> **Task**
Reproduce each line exactly, including spacing and punctuation.
----------------------------------------
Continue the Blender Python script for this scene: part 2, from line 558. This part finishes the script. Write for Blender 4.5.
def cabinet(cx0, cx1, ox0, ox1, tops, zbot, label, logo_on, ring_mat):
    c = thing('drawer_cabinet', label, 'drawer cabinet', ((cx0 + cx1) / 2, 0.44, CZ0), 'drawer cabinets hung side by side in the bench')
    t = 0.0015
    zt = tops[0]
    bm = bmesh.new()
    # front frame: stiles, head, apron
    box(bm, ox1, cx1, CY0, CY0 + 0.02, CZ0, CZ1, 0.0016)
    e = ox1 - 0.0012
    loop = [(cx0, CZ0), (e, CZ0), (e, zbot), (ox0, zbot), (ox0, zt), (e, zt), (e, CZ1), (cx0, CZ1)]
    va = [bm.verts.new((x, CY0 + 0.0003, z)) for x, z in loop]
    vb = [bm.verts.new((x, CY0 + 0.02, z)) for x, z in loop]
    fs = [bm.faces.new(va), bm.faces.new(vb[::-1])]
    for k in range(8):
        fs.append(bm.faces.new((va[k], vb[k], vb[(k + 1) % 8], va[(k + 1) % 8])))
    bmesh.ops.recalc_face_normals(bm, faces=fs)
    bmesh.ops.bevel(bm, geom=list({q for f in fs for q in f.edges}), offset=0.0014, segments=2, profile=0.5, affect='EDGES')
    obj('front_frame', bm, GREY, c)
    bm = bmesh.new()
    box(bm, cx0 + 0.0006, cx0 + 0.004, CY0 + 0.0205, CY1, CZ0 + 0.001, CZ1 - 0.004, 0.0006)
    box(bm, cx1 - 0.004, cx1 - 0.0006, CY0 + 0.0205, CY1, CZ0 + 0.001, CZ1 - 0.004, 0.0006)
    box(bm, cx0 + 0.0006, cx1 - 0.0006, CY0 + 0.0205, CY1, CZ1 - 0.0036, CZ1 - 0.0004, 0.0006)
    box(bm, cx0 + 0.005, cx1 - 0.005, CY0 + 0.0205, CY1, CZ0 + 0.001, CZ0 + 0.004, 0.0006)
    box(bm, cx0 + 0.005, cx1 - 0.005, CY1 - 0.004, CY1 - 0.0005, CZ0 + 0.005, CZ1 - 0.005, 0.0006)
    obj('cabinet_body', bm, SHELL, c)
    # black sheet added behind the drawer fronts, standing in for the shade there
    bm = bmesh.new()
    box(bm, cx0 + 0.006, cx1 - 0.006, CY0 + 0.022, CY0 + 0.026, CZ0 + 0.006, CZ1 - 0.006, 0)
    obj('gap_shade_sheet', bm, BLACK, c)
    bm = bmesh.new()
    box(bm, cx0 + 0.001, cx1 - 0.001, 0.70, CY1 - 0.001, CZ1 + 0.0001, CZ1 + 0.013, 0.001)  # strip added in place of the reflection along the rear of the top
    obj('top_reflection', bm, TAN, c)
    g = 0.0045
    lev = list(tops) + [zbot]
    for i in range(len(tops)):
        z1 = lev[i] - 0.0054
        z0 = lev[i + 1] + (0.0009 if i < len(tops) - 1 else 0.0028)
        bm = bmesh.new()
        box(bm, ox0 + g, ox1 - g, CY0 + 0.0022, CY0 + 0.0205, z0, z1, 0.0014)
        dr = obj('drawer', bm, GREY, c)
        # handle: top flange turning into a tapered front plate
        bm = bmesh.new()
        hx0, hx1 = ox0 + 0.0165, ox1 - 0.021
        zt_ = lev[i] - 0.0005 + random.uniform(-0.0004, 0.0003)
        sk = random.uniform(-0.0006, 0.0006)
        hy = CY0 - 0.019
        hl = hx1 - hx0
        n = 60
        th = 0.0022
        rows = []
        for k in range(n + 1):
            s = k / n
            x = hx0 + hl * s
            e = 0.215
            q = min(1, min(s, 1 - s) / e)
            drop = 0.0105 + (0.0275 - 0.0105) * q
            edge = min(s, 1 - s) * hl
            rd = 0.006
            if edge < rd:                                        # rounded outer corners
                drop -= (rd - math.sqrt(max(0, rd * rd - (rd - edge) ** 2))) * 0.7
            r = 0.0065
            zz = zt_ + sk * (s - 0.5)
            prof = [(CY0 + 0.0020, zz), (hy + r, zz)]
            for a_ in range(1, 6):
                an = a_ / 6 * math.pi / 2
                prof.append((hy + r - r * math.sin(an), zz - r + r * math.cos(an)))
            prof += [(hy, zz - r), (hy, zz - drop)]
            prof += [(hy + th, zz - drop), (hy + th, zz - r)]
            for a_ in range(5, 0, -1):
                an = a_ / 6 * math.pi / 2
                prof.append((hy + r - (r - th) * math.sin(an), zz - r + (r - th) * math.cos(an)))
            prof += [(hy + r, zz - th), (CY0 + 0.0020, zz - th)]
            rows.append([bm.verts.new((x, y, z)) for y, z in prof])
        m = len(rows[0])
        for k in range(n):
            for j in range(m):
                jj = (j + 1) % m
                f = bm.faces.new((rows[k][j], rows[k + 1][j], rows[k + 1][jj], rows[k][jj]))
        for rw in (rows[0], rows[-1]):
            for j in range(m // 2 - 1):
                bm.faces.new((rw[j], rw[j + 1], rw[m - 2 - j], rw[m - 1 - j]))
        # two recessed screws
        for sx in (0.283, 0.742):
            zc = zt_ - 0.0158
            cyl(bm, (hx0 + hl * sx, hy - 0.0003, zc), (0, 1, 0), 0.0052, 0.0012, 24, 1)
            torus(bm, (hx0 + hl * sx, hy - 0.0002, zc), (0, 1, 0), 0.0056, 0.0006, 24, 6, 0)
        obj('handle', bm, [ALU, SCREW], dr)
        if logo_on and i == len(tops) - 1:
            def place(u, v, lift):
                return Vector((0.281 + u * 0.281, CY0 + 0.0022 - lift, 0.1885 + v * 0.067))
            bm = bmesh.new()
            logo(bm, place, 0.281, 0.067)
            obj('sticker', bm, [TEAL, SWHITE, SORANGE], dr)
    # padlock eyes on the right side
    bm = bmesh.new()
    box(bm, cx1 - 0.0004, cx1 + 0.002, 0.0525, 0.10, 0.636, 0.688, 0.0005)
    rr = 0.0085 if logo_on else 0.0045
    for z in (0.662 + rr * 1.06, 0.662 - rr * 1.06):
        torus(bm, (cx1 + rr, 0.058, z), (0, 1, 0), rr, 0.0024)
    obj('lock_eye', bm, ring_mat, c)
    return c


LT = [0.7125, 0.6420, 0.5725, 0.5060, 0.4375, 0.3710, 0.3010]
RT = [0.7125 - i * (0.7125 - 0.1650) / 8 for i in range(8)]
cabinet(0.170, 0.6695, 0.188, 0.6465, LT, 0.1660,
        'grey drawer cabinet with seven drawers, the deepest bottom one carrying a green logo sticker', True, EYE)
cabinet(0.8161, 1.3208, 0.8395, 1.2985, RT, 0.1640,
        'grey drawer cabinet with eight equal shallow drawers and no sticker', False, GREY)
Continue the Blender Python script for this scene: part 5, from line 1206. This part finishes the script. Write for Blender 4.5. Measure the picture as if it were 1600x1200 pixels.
----------------------------------------
> **Final answer**
Continue the Blender Python script for this scene: part 2, from line 558. This part finishes the script. Write for Blender 4.5.
def cabinet(cx0, cx1, ox0, ox1, tops, zbot, label, logo_on, ring_mat):
    c = thing('drawer_cabinet', label, 'drawer cabinet', ((cx0 + cx1) / 2, 0.44, CZ0), 'drawer cabinets hung side by side in the bench')
    t = 0.0015
    zt = tops[0]
    bm = bmesh.new()
    # front frame: stiles, head, apron
    box(bm, ox1, cx1, CY0, CY0 + 0.02, CZ0, CZ1, 0.0016)
    e = ox1 - 0.0012
    loop = [(cx0, CZ0), (e, CZ0), (e, zbot), (ox0, zbot), (ox0, zt), (e, zt), (e, CZ1), (cx0, CZ1)]
    va = [bm.verts.new((x, CY0 + 0.0003, z)) for x, z in loop]
    vb = [bm.verts.new((x, CY0 + 0.02, z)) for x, z in loop]
    fs = [bm.faces.new(va), bm.faces.new(vb[::-1])]
    for k in range(8):
        fs.append(bm.faces.new((va[k], vb[k], vb[(k + 1) % 8], va[(k + 1) % 8])))
    bmesh.ops.recalc_face_normals(bm, faces=fs)
    bmesh.ops.bevel(bm, geom=list({q for f in fs for q in f.edges}), offset=0.0014, segments=2, profile=0.5, affect='EDGES')
    obj('front_frame', bm, GREY, c)
    bm = bmesh.new()
    box(bm, cx0 + 0.0006, cx0 + 0.004, CY0 + 0.0205, CY1, CZ0 + 0.001, CZ1 - 0.004, 0.0006)
    box(bm, cx1 - 0.004, cx1 - 0.0006, CY0 + 0.0205, CY1, CZ0 + 0.001, CZ1 - 0.004, 0.0006)
    box(bm, cx0 + 0.0006, cx1 - 0.0006, CY0 + 0.0205, CY1, CZ1 - 0.0036, CZ1 - 0.0004, 0.0006)
    box(bm, cx0 + 0.005, cx1 - 0.005, CY0 + 0.0205, CY1, CZ0 + 0.001, CZ0 + 0.004, 0.0006)
    box(bm, cx0 + 0.005, cx1 - 0.005, CY1 - 0.004, CY1 - 0.0005, CZ0 + 0.005, CZ1 - 0.005, 0.0006)
    obj('cabinet_body', bm, SHELL, c)
    # black sheet added behind the drawer fronts, standing in for the shade there
    bm = bmesh.new()
    box(bm, cx0 + 0.006, cx1 - 0.006, CY0 + 0.022, CY0 + 0.026, CZ0 + 0.006, CZ1 - 0.006, 0)
    obj('gap_shade_sheet', bm, BLACK, c)
    bm = bmesh.new()
    box(bm, cx0 + 0.001, cx1 - 0.001, 0.70, CY1 - 0.001, CZ1 + 0.0001, CZ1 + 0.013, 0.001)  # strip added in place of the reflection along the rear of the top
    obj('top_reflection', bm, TAN, c)
    g = 0.0045
    lev = list(tops) + [zbot]
    for i in range(len(tops)):
        z1 = lev[i] - 0.0054
        z0 = lev[i + 1] + (0.0009 if i < len(tops) - 1 else 0.0028)
        bm = bmesh.new()
        box(bm, ox0 + g, ox1 - g, CY0 + 0.0022, CY0 + 0.0205, z0, z1, 0.0014)
        dr = obj('drawer', bm, GREY, c)
        # handle: top flange turning into a tapered front plate
        bm = bmesh.new()
        hx0, hx1 = ox0 + 0.0165, ox1 - 0.021
        zt_ = lev[i] - 0.0005 + random.uniform(-0.0004, 0.0003)
        sk = random.uniform(-0.0006, 0.0006)
        hy = CY0 - 0.019
        hl = hx1 - hx0
        n = 60
        th = 0.0022
        rows = []
        for k in range(n + 1):
            s = k / n
            x = hx0 + hl * s
            e = 0.215
            q = min(1, min(s, 1 - s) / e)
            drop = 0.0105 + (0.0275 - 0.0105) * q
            edge = min(s, 1 - s) * hl
            rd = 0.006
            if edge < rd:                                        # rounded outer corners
                drop -= (rd - math.sqrt(max(0, rd * rd - (rd - edge) ** 2))) * 0.7
            r = 0.0065
            zz = zt_ + sk * (s - 0.5)
            prof = [(CY0 + 0.0020, zz), (hy + r, zz)]
            for a_ in range(1, 6):
                an = a_ / 6 * math.pi / 2
                prof.append((hy + r - r * math.sin(an), zz - r + r * math.cos(an)))
            prof += [(hy, zz - r), (hy, zz - drop)]
            prof += [(hy + th, zz - drop), (hy + th, zz - r)]
            for a_ in range(5, 0, -1):
                an = a_ / 6 * math.pi / 2
                prof.append((hy + r - (r - th) * math.sin(an), zz - r + (r - th) * math.cos(an)))
            prof += [(hy + r, zz - th), (CY0 + 0.0020, zz - th)]
            rows.append([bm.verts.new((x, y, z)) for y, z in prof])
        m = len(rows[0])
        for k in range(n):
            for j in range(m):
                jj = (j + 1) % m
                f = bm.faces.new((rows[k][j], rows[k + 1][j], rows[k + 1][jj], rows[k][jj]))
        for rw in (rows[0], rows[-1]):
            for j in range(m // 2 - 1):
                bm.faces.new((rw[j], rw[j + 1], rw[m - 2 - j], rw[m - 1 - j]))
        # two recessed screws
        for sx in (0.283, 0.742):
            zc = zt_ - 0.0158
            cyl(bm, (hx0 + hl * sx, hy - 0.0003, zc), (0, 1, 0), 0.0052, 0.0012, 24, 1)
            torus(bm, (hx0 + hl * sx, hy - 0.0002, zc), (0, 1, 0), 0.0056, 0.0006, 24, 6, 0)
        obj('handle', bm, [ALU, SCREW], dr)
        if logo_on and i == len(tops) - 1:
            def place(u, v, lift):
                return Vector((0.281 + u * 0.281, CY0 + 0.0022 - lift, 0.1885 + v * 0.067))
            bm = bmesh.new()
            logo(bm, place, 0.281, 0.067)
            obj('sticker', bm, [TEAL, SWHITE, SORANGE], dr)
    # padlock eyes on the right side
    bm = bmesh.new()
    box(bm, cx1 - 0.0004, cx1 + 0.002, 0.0525, 0.10, 0.636, 0.688, 0.0005)
    rr = 0.0085 if logo_on else 0.0045
    for z in (0.662 + rr * 1.06, 0.662 - rr * 1.06):
        torus(bm, (cx1 + rr, 0.058, z), (0, 1, 0), rr, 0.0024)
    obj('lock_eye', bm, ring_mat, c)
    return c


LT = [0.7125, 0.6420, 0.5725, 0.5060, 0.4375, 0.3710, 0.3010]
RT = [0.7125 - i * (0.7125 - 0.1650) / 8 for i in range(8)]
cabinet(0.170, 0.6695, 0.188, 0.6465, LT, 0.1660,
        'grey drawer cabinet with seven drawers, the deepest bottom one carrying a green logo sticker', True, EYE)
cabinet(0.8161, 1.3208, 0.8395, 1.2985, RT, 0.1640,
        'grey drawer cabinet with eight equal shallow drawers and no sticker', False, GREY)
Continue the Blender Python script for this scene: part 5, from line 1206. This part finishes the script. Write for Blender 4.5. Measure the picture as if it were 1600x1200 pixels.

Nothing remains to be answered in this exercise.